Why N.J. Still Needs Tenure Reform

"Two Mount Olive High School teachers, initially fired in 2013 after allegedly calling students "Negroes," have been allowed to return to work and keep their tenure, but will lose 10 months' pay."
That's courtesy of the NJ Advance Media, that reports that the two gym teachers, who have taught for almost 30 years, were originally fired by the State Commissioner David Hespe after the school board brought tenure charges, but his judgement was overruled by a state appeals court.

The court returned the case to Comm. Hespe after finding that the  two women were guilty of "conduct unbecoming" a teacher,  but that the penalty of firing, with removal of tenure, was "too harsh." Also, explained the court, the teachers were most likely unaware that students were around when they made racist remarks.
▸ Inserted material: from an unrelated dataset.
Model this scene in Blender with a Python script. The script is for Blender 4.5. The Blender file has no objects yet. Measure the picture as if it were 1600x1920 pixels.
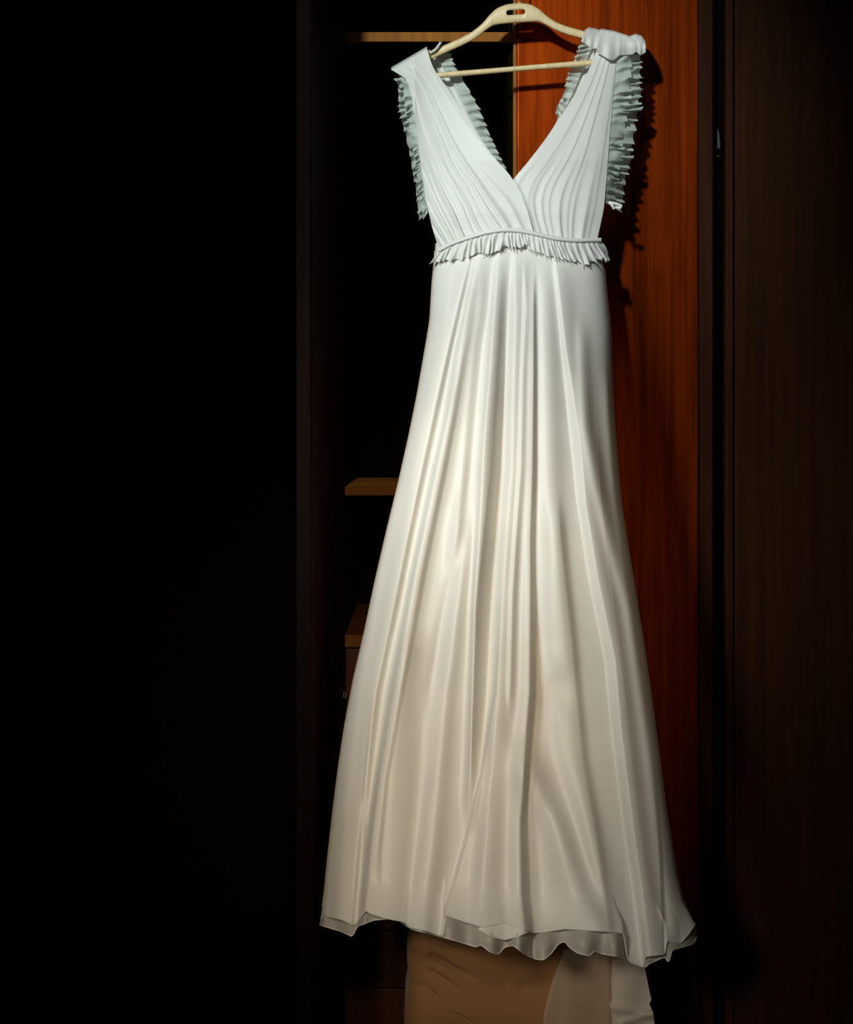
import bpy, math
import numpy as np
C = bpy.context.scene
COL = C.collection

# ---------------------------------------------------------------- camera, light, exposure
F = 3495.0          # focal length in pixels of the 1600 x 1920 frame
EYE = 1.30          # lens height (m); the lens is 3 m in front of the hanging plane
CAMY = -3.0
cam = bpy.data.cameras.new('camera')
cam.sensor_fit = 'HORIZONTAL'; cam.sensor_width = 36.0
cam.lens = 36.0 * F / 1600.0
cam.shift_y = -160.0 / 1600.0
co = bpy.data.objects.new('camera', cam); COL.objects.link(co)
co.location = (0, CAMY, EYE); co.rotation_euler = (math.pi / 2, 0, 0)
C.camera = co

w = bpy.data.worlds.new('dim_room'); C.world = w; w.use_nodes = True
w.node_tree.nodes['Background'].inputs[0].default_value = (0.5, 0.45, 0.4, 1)
w.node_tree.nodes['Background'].inputs[1].default_value = 0.001


def spot(name, loc, target, watts, color, angle, blend, radius):
    from mathutils import Vector
    l = bpy.data.lights.new(name, 'SPOT')
    l.energy = watts; l.color = color; l.spot_size = math.radians(angle)
    l.spot_blend = blend; l.shadow_soft_size = radius
    o = bpy.data.objects.new(name, l); COL.objects.link(o)
    o.location = loc
    o.rotation_euler = (Vector(target) - Vector(loc)).to_track_quat('-Z', 'Y').to_euler()
    return o


spot('ceiling_spot', (-0.74, -2.6, 2.80), (0.17, 0.0, 1.86), 310, (0.92, 1.0, 0.96), 19, 1.0, 0.08)
spot('side_fill_spot', (-1.45, -2.10, 1.95), (0.05, -0.1, 1.29), 315, (0.95, 1.0, 0.96), 23, 1.0, 0.3)  # added lamp, lights the dress from the left; no floor lamp stands here
spot('warm_fill_spot', (-0.08, -2.8, 2.0), (-0.10, -0.1, 0.98), 150, (1.0, 0.76, 0.50), 25, 1.0, 0.15)  # added warm fill for the shelf, drawers and lower dress; no table lamp
spot('low_fill_spot', (-0.85, -2.6, 1.55), (0.16, -0.25, 0.52), 120, (1.0, 0.91, 0.78), 17, 1.0, 0.2)  # added low fill to brighten the hem; no reading lamp here

C.view_settings.view_transform = 'Standard'
C.view_settings.look = 'None'
C.view_settings.gamma = 1.0
C.view_settings.use_curve_mapping = False
C.view_settings.exposure = 0.0


# ---------------------------------------------------------------- helpers
def P(px, py, y):
    """world point at depth y seen at photograph position px, py"""
    px = np.asarray(px, float); py = np.asarray(py, float); y = np.asarray(y, float)
    D = y - CAMY
    return np.stack(np.broadcast_arrays((px - 800) * D / F, y, EYE - (py - 800) * D / F), -1)


def X(px, y): return (px - 800) * (y - CAMY) / F
def Z(py, y): return EYE - (py - 800) * (y - CAMY) / F


def interp(pts, t):
    a = np.array(pts, float)
    return np.interp(t, a[:, 0], a[:, 1])


def curve(pts, t):
    """point on a polyline at fraction t of its length, softened"""
    a = np.array(pts, float)
    s = np.r_[0, np.cumsum(np.hypot(*np.diff(a, axis=0).T))]; s /= s[-1]
    out = 0
    ws = ((-.03, .25), (0, .5), (.03, .25))
    for d, wt in ws:
        tt = np.clip(t + d * np.minimum(1, np.minimum(t, 1 - t) / .03), 0, 1)
        out = out + wt * np.stack([np.interp(tt, s, a[:, 0]), np.interp(tt, s, a[:, 1])], -1)
    return out


def smooth(e0, e1, x):
    t = np.clip((x - e0) / (e1 - e0), 0, 1); return t * t * (3 - 2 * t)


def root(name, label, cat, loc):
    o = bpy.data.objects.new(name, None); COL.objects.link(o)
    o.location = loc; o.empty_display_size = 0.1
    o['label'] = label; o['category'] = cat
    return o


def base_of(parent):
    while parent.parent: parent = parent.parent
    return np.array(parent.location)


def mesh(name, verts, faces, mat, parent=None, sm=False, label=None, loc=(0, 0, 0)):
    v = np.asarray(verts, float).reshape(-1, 3)
    off = base_of(parent) if parent else np.array(loc, float)
    me = bpy.data.meshes.new(name)
    me.from_pydata((v - off).tolist(), [], [list(map(int, f)) for f in faces])
    me.update()
    if sm: me.polygons.foreach_set('use_smooth', [True] * len(me.polygons))
    me.materials.append(mat)
    o = bpy.data.objects.new(name, me); COL.objects.link(o)
    if parent: o.parent = parent
    else: o.location = loc
    if label: o['label'] = label
    return o


def grid_faces(n, m, off=0, wrap=False):
    f = []
    for i in range(n - 1):
        for j in range(m - 1 + (1 if wrap else 0)):
            k = (j + 1) % m
            f.append((off + i * m + j, off + i * m + k, off + (i + 1) * m + k, off + (i + 1) * m + j))
    return f


def sheet(name, pts, mat, parent, label=None):
    n, m = pts.shape[:2]
    return mesh(name, pts, grid_faces(n, m), mat, parent, True, label)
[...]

Therefore, Hespe was forced to reduce the charges and reinstate their tenure. The two teachers' attorney estimated that they are owed back pay of $200,000.

The teachers have hired another attorney to sue the board for age discrimination.

Here's the description of the incident that led to the overturned loss of tenure:
In the appeals court's ruling, the court said that due to the configuration of the locker room, the teachers could not see the students and had no reason to believe anyone else was present. 
According to one of the girls, the teachers were "yelling really loud," with Jones saying, "These Negroes, they think they're (expletive) tough (expletive)." 
Geiger allegedly responded, "Yeah, that's what they are. They're (expletive) Negroes, Negroes, Negroes." 
The teachers denied making the racial remarks. 
In its decision, the court said the punishment given the teachers was far more severe than those given to other teachers in similar situations.